**Prompt**
Among the lines below, list those containing the string "objects".

**Data shown**
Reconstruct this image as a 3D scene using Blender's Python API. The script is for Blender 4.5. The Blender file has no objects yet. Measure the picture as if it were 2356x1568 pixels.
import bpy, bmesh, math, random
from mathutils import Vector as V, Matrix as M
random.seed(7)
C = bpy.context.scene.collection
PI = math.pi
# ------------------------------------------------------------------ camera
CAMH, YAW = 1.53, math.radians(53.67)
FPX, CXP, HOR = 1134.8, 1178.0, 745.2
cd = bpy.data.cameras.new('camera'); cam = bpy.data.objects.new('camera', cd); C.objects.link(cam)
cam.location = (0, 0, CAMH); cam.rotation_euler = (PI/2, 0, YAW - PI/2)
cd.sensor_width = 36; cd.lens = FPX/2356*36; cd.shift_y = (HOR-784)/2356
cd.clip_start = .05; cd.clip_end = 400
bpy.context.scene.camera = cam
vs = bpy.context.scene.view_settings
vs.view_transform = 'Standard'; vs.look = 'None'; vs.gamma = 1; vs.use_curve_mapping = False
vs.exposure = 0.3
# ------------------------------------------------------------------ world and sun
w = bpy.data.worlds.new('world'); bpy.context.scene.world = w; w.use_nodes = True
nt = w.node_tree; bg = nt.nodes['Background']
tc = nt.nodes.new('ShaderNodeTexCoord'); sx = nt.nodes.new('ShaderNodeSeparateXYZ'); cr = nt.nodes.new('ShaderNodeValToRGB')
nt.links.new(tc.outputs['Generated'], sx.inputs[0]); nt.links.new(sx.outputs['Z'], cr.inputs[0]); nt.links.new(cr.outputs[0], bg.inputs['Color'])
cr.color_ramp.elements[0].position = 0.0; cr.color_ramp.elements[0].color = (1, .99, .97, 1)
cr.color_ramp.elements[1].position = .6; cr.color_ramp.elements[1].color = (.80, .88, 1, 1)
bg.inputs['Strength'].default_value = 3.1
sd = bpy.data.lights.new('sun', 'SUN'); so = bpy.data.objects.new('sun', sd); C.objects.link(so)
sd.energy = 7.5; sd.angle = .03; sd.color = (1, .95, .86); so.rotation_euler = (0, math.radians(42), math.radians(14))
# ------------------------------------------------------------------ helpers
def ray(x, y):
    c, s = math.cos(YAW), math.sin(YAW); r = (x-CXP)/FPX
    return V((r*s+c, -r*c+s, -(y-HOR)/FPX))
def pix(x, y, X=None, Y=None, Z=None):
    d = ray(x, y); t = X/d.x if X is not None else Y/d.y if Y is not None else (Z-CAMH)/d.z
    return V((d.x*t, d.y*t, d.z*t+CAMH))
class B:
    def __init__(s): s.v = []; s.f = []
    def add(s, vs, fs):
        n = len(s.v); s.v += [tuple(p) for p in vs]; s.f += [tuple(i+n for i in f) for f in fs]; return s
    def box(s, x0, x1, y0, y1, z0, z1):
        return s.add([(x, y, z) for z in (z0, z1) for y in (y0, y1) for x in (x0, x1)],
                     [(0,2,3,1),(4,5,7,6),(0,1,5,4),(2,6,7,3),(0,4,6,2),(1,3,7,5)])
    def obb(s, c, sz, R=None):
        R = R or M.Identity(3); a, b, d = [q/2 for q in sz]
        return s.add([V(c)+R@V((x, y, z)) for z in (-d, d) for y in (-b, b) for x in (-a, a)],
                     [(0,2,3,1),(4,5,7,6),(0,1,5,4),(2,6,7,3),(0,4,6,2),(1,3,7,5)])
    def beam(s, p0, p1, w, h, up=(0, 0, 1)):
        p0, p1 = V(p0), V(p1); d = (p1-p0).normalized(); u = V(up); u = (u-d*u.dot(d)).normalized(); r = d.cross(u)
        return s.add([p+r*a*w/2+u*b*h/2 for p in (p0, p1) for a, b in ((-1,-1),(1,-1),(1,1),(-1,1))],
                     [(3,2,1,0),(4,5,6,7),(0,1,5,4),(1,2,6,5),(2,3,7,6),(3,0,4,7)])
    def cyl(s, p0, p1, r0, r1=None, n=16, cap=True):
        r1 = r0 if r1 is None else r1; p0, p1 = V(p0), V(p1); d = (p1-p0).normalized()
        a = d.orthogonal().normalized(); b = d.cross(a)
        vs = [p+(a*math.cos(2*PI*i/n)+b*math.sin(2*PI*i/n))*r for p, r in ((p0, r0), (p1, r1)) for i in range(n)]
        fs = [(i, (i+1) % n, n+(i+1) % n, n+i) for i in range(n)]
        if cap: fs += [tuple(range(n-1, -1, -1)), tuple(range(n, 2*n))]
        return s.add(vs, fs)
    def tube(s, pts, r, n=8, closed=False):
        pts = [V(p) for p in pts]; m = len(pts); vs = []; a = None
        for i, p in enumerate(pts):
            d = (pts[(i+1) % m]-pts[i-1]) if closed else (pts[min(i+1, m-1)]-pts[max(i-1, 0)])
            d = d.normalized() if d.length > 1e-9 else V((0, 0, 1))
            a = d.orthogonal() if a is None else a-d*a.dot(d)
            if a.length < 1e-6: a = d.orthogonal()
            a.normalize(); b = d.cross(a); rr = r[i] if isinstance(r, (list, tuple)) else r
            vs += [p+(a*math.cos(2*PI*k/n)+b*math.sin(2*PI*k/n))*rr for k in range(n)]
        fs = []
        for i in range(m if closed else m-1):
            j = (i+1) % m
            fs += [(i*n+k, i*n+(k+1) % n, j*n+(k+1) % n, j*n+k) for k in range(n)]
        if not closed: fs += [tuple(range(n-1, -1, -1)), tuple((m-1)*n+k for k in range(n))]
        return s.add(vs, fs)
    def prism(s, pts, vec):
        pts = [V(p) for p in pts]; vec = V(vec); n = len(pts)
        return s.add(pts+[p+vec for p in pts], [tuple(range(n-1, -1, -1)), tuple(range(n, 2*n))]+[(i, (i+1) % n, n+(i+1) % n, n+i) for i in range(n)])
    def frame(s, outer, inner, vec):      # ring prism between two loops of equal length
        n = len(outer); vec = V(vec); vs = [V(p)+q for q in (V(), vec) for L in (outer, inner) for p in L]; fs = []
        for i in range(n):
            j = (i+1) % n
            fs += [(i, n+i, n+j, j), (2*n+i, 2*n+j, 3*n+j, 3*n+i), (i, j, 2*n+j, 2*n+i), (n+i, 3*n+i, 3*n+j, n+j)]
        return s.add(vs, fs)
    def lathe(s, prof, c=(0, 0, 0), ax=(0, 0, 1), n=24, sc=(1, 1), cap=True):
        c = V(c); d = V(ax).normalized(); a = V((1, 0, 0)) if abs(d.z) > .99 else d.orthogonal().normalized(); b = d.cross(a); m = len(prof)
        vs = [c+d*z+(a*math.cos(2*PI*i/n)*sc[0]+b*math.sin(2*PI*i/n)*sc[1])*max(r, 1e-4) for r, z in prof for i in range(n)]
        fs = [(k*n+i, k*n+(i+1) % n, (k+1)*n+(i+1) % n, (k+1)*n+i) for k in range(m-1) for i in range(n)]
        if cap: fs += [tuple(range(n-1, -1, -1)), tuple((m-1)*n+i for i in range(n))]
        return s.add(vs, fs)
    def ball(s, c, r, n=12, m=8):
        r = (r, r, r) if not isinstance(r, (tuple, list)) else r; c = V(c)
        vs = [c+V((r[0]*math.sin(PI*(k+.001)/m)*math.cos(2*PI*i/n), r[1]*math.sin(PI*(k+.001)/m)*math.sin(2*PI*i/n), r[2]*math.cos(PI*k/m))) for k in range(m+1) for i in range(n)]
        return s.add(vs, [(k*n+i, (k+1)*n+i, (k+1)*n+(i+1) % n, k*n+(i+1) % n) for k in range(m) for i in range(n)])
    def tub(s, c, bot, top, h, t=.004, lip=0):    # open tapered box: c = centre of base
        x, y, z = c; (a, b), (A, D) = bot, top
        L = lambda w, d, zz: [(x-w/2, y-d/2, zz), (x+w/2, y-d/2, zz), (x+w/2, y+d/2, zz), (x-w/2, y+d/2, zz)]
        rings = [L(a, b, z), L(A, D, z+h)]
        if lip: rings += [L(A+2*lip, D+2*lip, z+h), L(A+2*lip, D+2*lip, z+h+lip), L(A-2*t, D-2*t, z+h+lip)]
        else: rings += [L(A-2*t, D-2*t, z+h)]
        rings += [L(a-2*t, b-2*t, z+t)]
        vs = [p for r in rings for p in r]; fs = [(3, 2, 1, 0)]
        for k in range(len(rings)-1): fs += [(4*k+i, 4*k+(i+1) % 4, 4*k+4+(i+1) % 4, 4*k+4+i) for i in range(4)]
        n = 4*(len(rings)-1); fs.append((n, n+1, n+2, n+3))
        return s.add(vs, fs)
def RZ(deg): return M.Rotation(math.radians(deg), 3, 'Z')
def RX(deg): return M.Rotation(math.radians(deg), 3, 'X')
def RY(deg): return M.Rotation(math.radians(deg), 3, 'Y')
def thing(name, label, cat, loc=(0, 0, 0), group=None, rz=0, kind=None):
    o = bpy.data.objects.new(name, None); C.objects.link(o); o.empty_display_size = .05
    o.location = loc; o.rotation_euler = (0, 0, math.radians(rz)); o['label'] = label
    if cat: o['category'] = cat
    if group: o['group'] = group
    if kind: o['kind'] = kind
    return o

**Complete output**
Reconstruct this image as a 3D scene using Blender's Python API. The script is for Blender 4.5. The Blender file has no objects yet. Measure the picture as if it were 2356x1568 pixels.
cd = bpy.data.cameras.new('camera'); cam = bpy.data.objects.new('camera', cd); C.objects.link(cam)
sd = bpy.data.lights.new('sun', 'SUN'); so = bpy.data.objects.new('sun', sd); C.objects.link(so)
    o = bpy.data.objects.new(name, None); C.objects.link(o); o.empty_display_size = .05